Recuerdo entonces las palabras de Xalli, pronunciadas con calma: “Estoy de acuerdo en no estar de acuerdo”. En esa frase parece resumirse todo el espíritu del diálogo. La verdadera libertad no consiste en convencer, sino en convivir con la diferencia. Hablar sin imponerse, disentir sin destruir, abrir espacio al pensamiento ajeno sin renunciar al propio. Esa capacidad de sostener el desacuerdo sin odio es quizá la prueba más alta de madurez humana. Solo cuando aceptamos que el otro ve desde otro punto, podemos reconocernos a nosotros mismos con mayor claridad.

A medida que la charla avanza, noto que todos coincidimos en algo: la expresión está profundamente vinculada con la emoción. Hablar no es un acto neutral; en cada palabra se cuela una emoción, una herida, una alegría o una frustración. Por eso, a veces, la libertad de expresión no se pierde por prohibición externa, sino por desorden interior. Aprender a expresarse es también aprender a canalizar lo que sentimos, a darle forma comprensible a lo que nos desborda. Quizá no haya libertad más profunda que poder decir lo que uno siente sin lastimar a quien escucha.

Y mientras la tarde se apaga, me doy cuenta de que hablar no es tan simple como parece. La libertad de expresión no es solo un derecho político o social, sino una forma de autoconocimiento. En cada palabra elegida revelamos quiénes somos y en qué creemos. Pensar antes de hablar no es censura, sino respeto por el lenguaje y por el otro. Expresarse con verdad no es soltarlo todo sin filtro, sino encontrar el modo de que lo dicho nazca de la reflexión, no de la reacción.

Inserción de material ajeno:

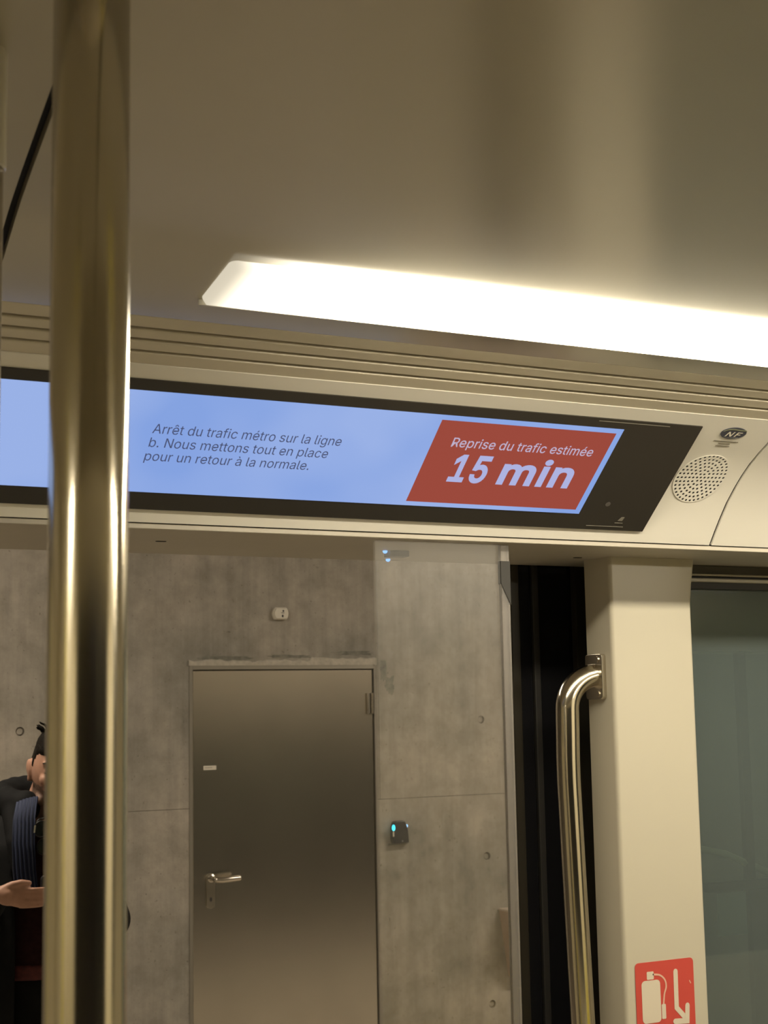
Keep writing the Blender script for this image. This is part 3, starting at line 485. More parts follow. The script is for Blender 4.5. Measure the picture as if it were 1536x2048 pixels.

Salgo del encuentro con una sensación serena. Comprender que la libertad de expresión no está en decirlo todo, sino en decir lo que tiene sentido, lo que construye, lo que busca comprender. Quizá, al final, expresarse no sea tanto hablar, sino aprender a escuchar: escuchar al otro, al silencio, a uno mismo. Y pienso que esa escucha es, en el fondo, la forma más humana de libertad.